**PROMPT**
Copy exactly, and only, the lines below from the first through the one containing "8).build('lyre_brace', M['brass_old'], P)", both included; pictures are omitted.

***

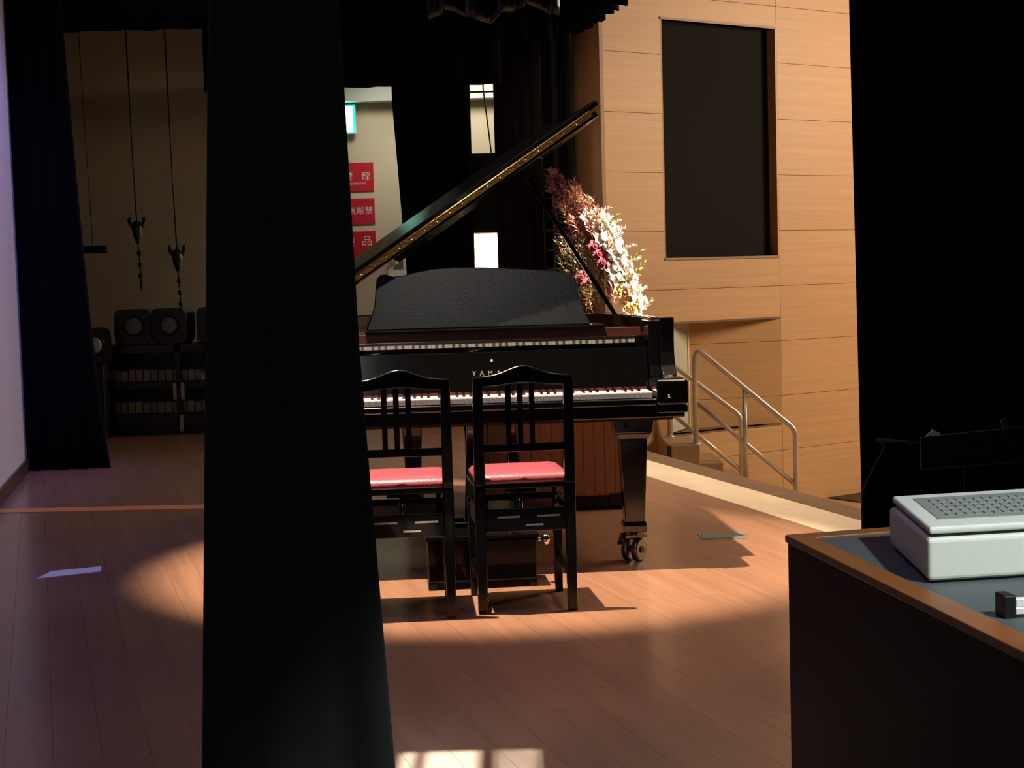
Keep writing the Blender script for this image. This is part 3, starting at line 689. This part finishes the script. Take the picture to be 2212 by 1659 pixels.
# beams under the case
MB().box(-.66, .66, .55, .67, .60, .66).build('cross_beam', M['plinth'], P)
MB().bar((-.5, .6, .63), (-.35, 2.1, .63), .09, .07).build('beam', M['plinth'], P)
MB().bar((.5, .6, .63), (-.25, 2.0, .63), .09, .07).build('beam', M['plinth'], P)
MB().prism(case_outline(.03), .66, .672).build('underside', M['plinth'], P)
def leg(x, y, zt=.60):
    L_ = MB()
    L_.frustum((x, y, .155), (.040, .040), (x, y, .50), (.055, .055))
    L_.frustum((x, y, .50), (.058, .058), (x, y, .525), (.072, .066)).frustum((x, y, .525), (.074, .068), (x, y, zt), (.082, .072))
    lg = L_.build('leg', BG, P, .004)
    MB().frustum((x, y, .118), (.045, .045), (x, y, .150), (.048, .048)).frustum((x, y, .150), (.048, .048), (x, y, .166), (.040, .040)).build('leg_foot', BG, lg, .004)
    MB().cyl((x, y, .085), (x, y, .118), .018, 12).build('caster_stem', M['brass_old'], lg)
    MB().bar((x-.045, y-.01, .101), (x+.045, y+.006, .101), .06, .010).bar((x-.062, y-.01, .07), (x-.048, y-.03, .115), .022, .012).build('caster_fork', M['brass_old'], lg)
    dx = Vector((.80, -.6, 0)).normalized()
    for s in (-1, 1):
        c = Vector((x-.004, y-.008, .047)) + dx*.023*s
        MB().tube([c-dx*.014, c-dx*.011, c+dx*.011, c+dx*.014], [.041, .047, .047, .041], 28).build('caster_wheel', M['brass_old'], lg)
        MB().tube([c-dx*.018, c+dx*.018], .014, 12).build('wheel_hub', M['dark_metal'], lg)
leg(.565, .265); leg(-.60, .265); leg(-.33, 2.0, .66)
MB().box(.20, .46, .20, .30, .575, .605).build('under_block', BG, P, .02, 3)
# pedal lyre
for sx in (-.10, .10): MB().frustum((sx, .40, .16), (.022, .022), (sx*.8, .40, .60), (.018, .018)).build('lyre_post', BG, P, .003)
MB().box(-.17, .17, .34, .46, .10, .17).build('lyre_box', BG, P, .006)
for sx in (-.07, 0, .07): MB().box(sx-.014, sx+.014, .20, .36, .062, .070).build('pedal', M['brass'], P, .003)
for sx in (-.05, .05): MB().tube([(sx, .42, .17), (sx*2.2, .9, .62)], .006, 8).build('lyre_brace', M['brass_old'], P)

# ------------------------------------------------------------------ footrest box
t = thing('footrest_box', 'low black box with a crank knob standing under the keyboard between the chairs', 'footrest', (-.133, 5.90, 0), .09)
MB().box(-.205, .205, -.05, .14, .028, .185).build('body', M['chair_black'], t, .006)
MB().box(-.215, .215, -.06, .15, .185, .203).build('top', M['chair_black'], t, .006)
for sx in (-.19, .19): MB().box(sx-.016, sx+.016, -.05, .14, 0, .03).build('foot', M['chair_black'], t, .003)
k_ = MB().tube([(.205, 0, .17), (.235, 0, .17)], .008, 10).build('crank', M['chrome'], t)
MB().tube([(.228, 0, .17), (.236, 0, .17), (.252, 0, .17), (.260, 0, .17)], [.012, .022, .022, .012], 16).build('knob', M['chrome'], k_)

# ------------------------------------------------------------------ piano chairs
def chair():
    t = thing('piano_chair', 'x', 'chair', (0, 0, 0), 0, 'black piano chairs')
    B = M['chair_black']
    for sx in (-1, 1):
        x_ = sx*.157
        MB().frustum((x_, -.165, 0), (.016, .015), (x_, -.165, .45), (.019, .017)).frustum((x_, -.165, .45), (.019, .017), (x_*1.0, -.185, .828), (.0165, .013)).build('leg', B, t, .004)
        MB().frustum((x_, .165, 0), (.0135, .0135), (x_, .165, .37), (.017, .017)).build('leg', B, t, .003)
        MB().box(x_-.011, x_+.011, -.15, .15, .30, .37).build('side_rail', B, t, .003)
        MB().box(x_-.008, x_+.008, -.15, .15, .12, .145).build('stretcher', B, t, .003)
        MB().bar((x_-sx*.01, .05, .18), (x_-sx*.01, -.12, .13), .008, .012).build('brace', M['dark_metal'], t)
    MB().box(-.145, .145, -.172, -.150, .285, .365).build('rear_rail', B, t, .003)
    MB().box(-.145, .145, .150, .172, .300, .365).build('front_rail', B, t, .003)
    MB().box(-.10, -.02, -.18, -.172, .335, .342).box(.04, .12, -.18, -.172, .335, .342).box(.0, .06, -.18, -.172, .305, .312).build('highlight_bar', M['chrome'], t)  # added chrome bars standing in for highlights on the glossy lacquer
    # crest rail with a raised wave
    top = []; bot = []
    for k in range(25):
        u = -1 + k/12.; x_ = u*.176
        top.append((x_, .832 + .032*math.exp(-(u/.42)**2) - .004*abs(u) - (.010 if abs(u) > .97 else 0)))
        bot.append((x_ if abs(u) < .97 else u*.17, .790 + .012*math.exp(-(u/.5)**2)))
    MB().prism(top + bot[::-1], -.194, -.174, 'y').build('crest_rail', B, t, .005, 3)
    MB().box(-.145, .145, -.184, -.168, .565, .592).build('back_rail', B, t, .003)
    for x_ in (-.052, -.011, .030): MB().frustum((x_, -.176, .59), (.009, .005), (x_, -.184, .80), (.010, .005)).build('slat', B, t, .002, 1)
    # cushion and frame
    mb = MB(); N = 10
    prof = [(.0, .452, .0), (.0, .470, .0), (.012, .482, 0), (.03, .487, 0), (.08, .489, 0)]
    ring = []
    hx, hy = .166, .168
    for inset, z, _ in prof:
        pts = []
        for cx, cy, a0 in ((1, 1, 0), (-1, 1, 90), (-1, -1, 180), (1, -1, 270)):
            for j in range(5):
                a = math.radians(a0 + 22.5*j); r_ = .018
                pts.append((cx*(hx-inset-r_) + r_*math.cos(a), .012 + cy*(hy-inset-r_) + r_*math.sin(a), z))
        ring.append(pts)
    vs = [p for r_ in ring for p in r_]; m_ = 20
    fs = [(i*m_+j, i*m_+(j+1) % m_, (i+1)*m_+(j+1) % m_, (i+1)*m_+j) for i in range(len(ring)-1) for j in range(m_)]
    fs += [tuple(range((len(ring)-1)*m_, len(ring)*m_)), tuple(range(m_-1, -1, -1))]
    mb.add(vs, fs, True); mb.build('seat_cushion', M['seat_pink'], t)
    MB().box(-.172, .172, -.148, .186, .430, .452).build('seat_frame', B, t, .006)
    # height adjuster
    MB().box(-.13, .13, -.02, .02, .418, .430).box(-.055, .055, -.04, .04, .404, .418).build('adjuster_plate', M['dark_metal'], t, .004)
    MB().tube([(0, 0, .31), (0, 0, .41)], .011, 12).build('adjuster_screw', M['chrome'], t)
    MB().box(-.14, .14, -.012, .012, .385, .395).build('cross_bar', B, t, .002)
    for sx in (-1, 1): MB().bar((sx*.135, 0, .43), (sx*.12, -.02, .36), .010, .008).bar((sx*.12, 0, .43), (sx*.135, .02, .36), .010, .008).build('scissor_arm', M['dark_metal'], t)
    MB().box(-.14, .14, -.14, .14, .35, .358).build('adjuster_tray', B, t)
    return t
ch = chair(); ch.location = (.0155, 5.585, 0); ch.rotation_euler = (0, 0, math.radians(6.5)); ch['label'] = 'black piano chair with a rose seat, the right one of the pair, fully in view'
ch2 = copy_tree(ch); ch2.location = (-.398, 5.515, 0); ch2.rotation_euler = (0, 0, math.radians(4)); ch2['label'] = 'black piano chair with a rose seat, left one, half hidden by the near curtain'

# ------------------------------------------------------------------ desk in the near right corner
TZ = .76
A_, B_, C_, D_ = (.420, 2.440), (1.50, 2.725), (1.72, .80), (.672, .80)
dk = thing('control_desk', 'dark desk with an orange-brown wooden rim in the near right corner', 'desk', (.42, 2.44, 0))
def dl_(p): return (p[0]-.42, p[1]-2.44)
MB().prism([dl_(p) for p in ((.424, 2.434), (1.495, 2.718), (1.715, .81), (.675, .81))], 0, TZ-.012).build('body', M['desk_dark'], dk)
def rim(a, b, c, d): MB().prism([dl_(p) for p in (a, b, c, d)], TZ-.012, TZ).build('rim', M['desk_trim'], dk, .002)
Ai, Bi, Ci, Di = (.462, 2.412), (1.46, 2.675), (1.68, .84), (.712, .84)
rim(A_, B_, Bi, Ai); rim(B_, C_, Ci, Bi); rim(C_, D_, Di, Ci); rim(D_, A_, Ai, Di)
MB().prism([dl_(p) for p in (Ai, Bi, Ci, Di)], TZ-.012, TZ-.004).build('inlay', M['slate'], dk)
MB().prism([(x-.42, y-2.44) for x, y in ((.60, 1.925), (1.4, 2.03), (1.4, 2.055), (.60, 1.95))], TZ-.004, TZ-.0025).build('inlay_groove', M['black_plastic'], dk)
# white box
wb_ = thing('white_console', 'white plastic console with a grey inset top lying on the desk', 'console', (.541, 2.05, TZ-.004))
def wl_(p): return (p[0]-.541, p[1]-2.05)
q = [(.541, 2.05), (.97, 2.115), (.99, 2.42), (.558, 2.332)]
MB().prism([wl_(p) for p in q], .003, .060).build('body', M['white_plastic'], wb_, .006, 3)
MB().prism([wl_(p) for p in ((.55, 2.06), (.96, 2.122), (.98, 2.41), (.566, 2.326))], 0, .004).build('base', M['black_plastic'], wb_)
MB().prism([wl_(p) for p in ((.549, 2.062), (.964, 2.124), (.984, 2.412), (.566, 2.324))], .060, .064).build('seam', M['black_plastic'], wb_)
lidq = [(.545, 2.058), (.966, 2.12), (.990, 2.43), (.566, 2.345)]
MB().prism([wl_(p) for p in lidq], .064, .074).build('cover', M['white_plastic'], wb_, .004, 3)
pq = [(.574, 2.118), (.95, 2.17), (.965, 2.385), (.588, 2.308)]
MB().prism([wl_(p) for p in pq], .074, .0752).build('inset_panel', M['grey_plastic'], wb_)
def lp(u, v):
    a, b, c_, d_ = [Vector(wl_(p)) for p in pq]; return (a*(1-u)+b*u)*(1-v) + (d_*(1-u)+c_*u)*v
key = MB()
for r_ in range(5):
    for c_ in range(24):
        u, v = .06+.036*c_, .16+.16*r_
        p = lp(u, v); key.box(p.x-.005, p.x+.005, p.y-.007, p.y+.007, .0752, .0768)
tag(key.build('keys', M['grey_plastic'], wb_), kind='stuff')
t = thing('desk_clip', 'small black clip holding a white slip at the right frame edge of the desk', 'clip', (.575, 1.848, TZ-.004), .1)
MB().box(-.003, .012, -.014, .014, 0, .028).build('clip_body', M['black_plastic'], t, .002)
MB().box(.012, .06, -.012, .008, .004, .012).box(.014, .05, -.008, .004, .012, .022).build('slip', M['paper'], t, .001, 1)
# black stand in front of the right curtain
t = thing('music_stand', 'black stand with a tilted rectangular plate in front of the right curtain', 'music stand', (1.045, 3.6, 0))
G = M['dark_metal']
MB().tube([(0, 0, .02), (0, 0, .72)], .010, 12).build('pole', G, t)
MB().tube([(-.006, -.01, .3), (-.006, -.01, .72)], .006, 8).build('inner_pole', G, t)
MB().prism([(-.112, .705), (.26, .722), (.26, .806), (-.112, .778)], -.012, 0, 'y').build('plate', M['black_plastic'], t, .002)
MB().tube([(-.112, -.014, .705), (-.112, -.014, .778), (.26, -.014, .806), (.26, -.014, .722), (-.112, -.014, .705)], .0022, 6).build('plate_frame', M['rubber'], t)
for a in (0, 2.1, 4.2): MB().tube([(0, 0, .2), (.2*math.cos(a), .2*math.sin(a), .008)], .008, 8).build('leg', G, t)
MB().prism([(-.102, .781), (-.085, .796), (-.07, .788), (-.068, .783)], -.02, -.012, 'y').build('tag_and_highlight', M['paper'], t)
MB().prism([(.075, .795), (.07, .815), (.082, .818), (.088, .797)], -.02, -.012, 'y').build('tag_and_highlight', M['rubber'], t)  # grey sliver added in place of a highlight on the stand
MB().tube(fillet([(-.21, 0, .775), (-.189, 0, .762), (-.245, 0, .66), (-.245, 0, .45), (-.245, -.05, .004)], [.01, .03, .05], 6), .003, 8).build('cord', M['rubber'], t)
MB().tube([(-.21, 0, .775), (-.112, -.008, .765)], .004, 8).build('cord_arm', M['rubber'], t)

# added lamp out of view, its slotted shade shaped to throw the white floor patches
t = thing('added_patch_lamp', 'added unseen lamp with a slotted mask casting white patches on the near floor', 'lamp', (.10, 3.10, 2.6))
S0 = Vector((.10, 3.10, 2.58)); zs_ = 2.40
def hole(x0, x1, y0, y1):
    f = (S0.z - zs_)/S0.z; return tuple(v for v in ((S0.x+(x0-S0.x)*f)-.10, (S0.x+(x1-S0.x)*f)-.10, (S0.y+(y0-S0.y)*f)-3.10, (S0.y+(y1-S0.y)*f)-3.10))
hs = [hole(-.297, -.264, 3.2, 3.83), hole(-.238, -.108, 3.2, 3.835), hole(-.072, .035, 3.2, 3.825)]
sh = MB(); z0, z1 = zs_-2.6-.001, zs_-2.6+.001; xa, xb, ya, yb = -.09, .09, -.09, .09
h0, h1 = hs[0][2], hs[1][3]
sh.box(xa, xb, ya, h0, z0, z1).box(xa, xb, h1, yb, z0, z1)
xs = [xa, hs[0][0], hs[0][1], hs[1][0], hs[1][1], hs[2][0], hs[2][1], xb]
for k in (0, 2, 4, 6): sh.box(xs[k], xs[k+1], h0, h1, z0, z1)
for k in range(6):
    xw = (xs[6]-xs[5])/12; sh.box(xs[5]+xw*(2*k+.2), xs[5]+xw*(2*k+1.35), h0, h1, z0, z1)
sh.box(xa, xa+.002, ya, yb, z0, 0).box(xb-.002, xb, ya, yb, z0, 0).box(xa, xb, ya, ya+.002, z0, 0).box(xa, xb, yb-.002, yb, z0, 0)
sh.box(xa, xb, ya, yb, 0, .003)
sh.build('patch_mask', M['black_plastic'], t)
MB().tube([(0, 0, .003), (0, 0, 3.0)], .006, 8).build('cable', M['black_plastic'], t)
l = spot('added_patch_light', S0, (S0.x, S0.y+.2, 0), 3600, (.62, .84, 1), 80, .1, .0015)
l.parent = t; l.matrix_parent_inverse = Matrix.Translation((-.10, -3.10, -2.6))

***

**WRITTEN ANSWER**
Keep writing the Blender script for this image. This is part 3, starting at line 689. This part finishes the script. Take the picture to be 2212 by 1659 pixels.
# beams under the case
MB().box(-.66, .66, .55, .67, .60, .66).build('cross_beam', M['plinth'], P)
MB().bar((-.5, .6, .63), (-.35, 2.1, .63), .09, .07).build('beam', M['plinth'], P)
MB().bar((.5, .6, .63), (-.25, 2.0, .63), .09, .07).build('beam', M['plinth'], P)
MB().prism(case_outline(.03), .66, .672).build('underside', M['plinth'], P)
def leg(x, y, zt=.60):
    L_ = MB()
    L_.frustum((x, y, .155), (.040, .040), (x, y, .50), (.055, .055))
    L_.frustum((x, y, .50), (.058, .058), (x, y, .525), (.072, .066)).frustum((x, y, .525), (.074, .068), (x, y, zt), (.082, .072))
    lg = L_.build('leg', BG, P, .004)
    MB().frustum((x, y, .118), (.045, .045), (x, y, .150), (.048, .048)).frustum((x, y, .150), (.048, .048), (x, y, .166), (.040, .040)).build('leg_foot', BG, lg, .004)
    MB().cyl((x, y, .085), (x, y, .118), .018, 12).build('caster_stem', M['brass_old'], lg)
    MB().bar((x-.045, y-.01, .101), (x+.045, y+.006, .101), .06, .010).bar((x-.062, y-.01, .07), (x-.048, y-.03, .115), .022, .012).build('caster_fork', M['brass_old'], lg)
    dx = Vector((.80, -.6, 0)).normalized()
    for s in (-1, 1):
        c = Vector((x-.004, y-.008, .047)) + dx*.023*s
        MB().tube([c-dx*.014, c-dx*.011, c+dx*.011, c+dx*.014], [.041, .047, .047, .041], 28).build('caster_wheel', M['brass_old'], lg)
        MB().tube([c-dx*.018, c+dx*.018], .014, 12).build('wheel_hub', M['dark_metal'], lg)
leg(.565, .265); leg(-.60, .265); leg(-.33, 2.0, .66)
MB().box(.20, .46, .20, .30, .575, .605).build('under_block', BG, P, .02, 3)
# pedal lyre
for sx in (-.10, .10): MB().frustum((sx, .40, .16), (.022, .022), (sx*.8, .40, .60), (.018, .018)).build('lyre_post', BG, P, .003)
MB().box(-.17, .17, .34, .46, .10, .17).build('lyre_box', BG, P, .006)
for sx in (-.07, 0, .07): MB().box(sx-.014, sx+.014, .20, .36, .062, .070).build('pedal', M['brass'], P, .003)
for sx in (-.05, .05): MB().tube([(sx, .42, .17), (sx*2.2, .9, .62)], .006, 8).build('lyre_brace', M['brass_old'], P)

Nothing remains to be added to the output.